The ABC is the only thing worth watching

Richard Davoren writes: Re. “Beecher: we must ask tough questions about the ABC” (Monday). If there was no ABC, I would not watch television. I subscribe to Crikey and listen and watch ABC because I want to get an independent slant on the news and not be fed the crap that flows from the commercial channels. I am not interested in the commercials that endlessly flog services and garbage I do not want.

Both these organisations, the ABC and Crikey, have moved to the Right. The ABC board and its management have been stacked with the government’s right-wing cronies and this will get worse. Now after reading Eric Beecher’s article I understand what is happening to Crikey.

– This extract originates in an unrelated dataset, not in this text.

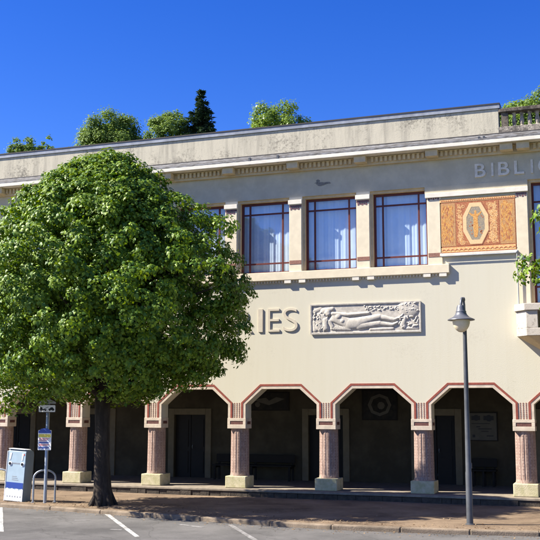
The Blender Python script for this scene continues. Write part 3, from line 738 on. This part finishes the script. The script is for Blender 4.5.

The real question is why does commercial television exist? To entertain, to promote Australian talent, to air the political views of its owners or to make money. The later two seem to overwhelm. Remove the ABC, and we further dumb down the Australian population.

Do we need to amend the ABC act?

Pat Kirkman writes: Re. “The ABC debate: game shows and drama not part of the ABC Act” (yesterday). Just a thought — now that the government has chosen to close down overseas broadcasting in the Asian region does this not mean the charter, in the act will have to be amended as this service is part of the ABC charter? Or have I missed something?

Beecher completely wrong on the ABC

Paul Montgomery writes: Re. “The ABC debate: why Beecher and Crikey fear the ABC” (Tuesday). I was so pleased to read David Salter’s superb put-down to Eric Beecher’s (and indeed Crikey’s) strange demands on the previous day that the ABC needs to somehow justify itself in the new media landscape.

As Salter so eloquently pointed out, the ABC continues to be rated the most trusted media organisation in Australia by a breathtaking margin. Of course to avid consumers of news and current affairs, the trust approval figures are all the more interesting when comparisons are made with News Corporation’s dismal figures. They are in fact the least trusted media organisation.

On the face of it, one organisation is doing something right, while the other spectacularly wrong. Could it be however, News could not care less for these namby-pamby “trust” ratings — it is more likely perceived influence over spineless politicians and business leaders to push News’s agenda that is more important to them.

Surely the ABC’s audience satisfaction numbers and radio/TV ratings across the nation speak for themselves. I would suggest it can safely ignore Beecher’s patronising lecturing, who, in this context, seems more intent on doing News’ bidding.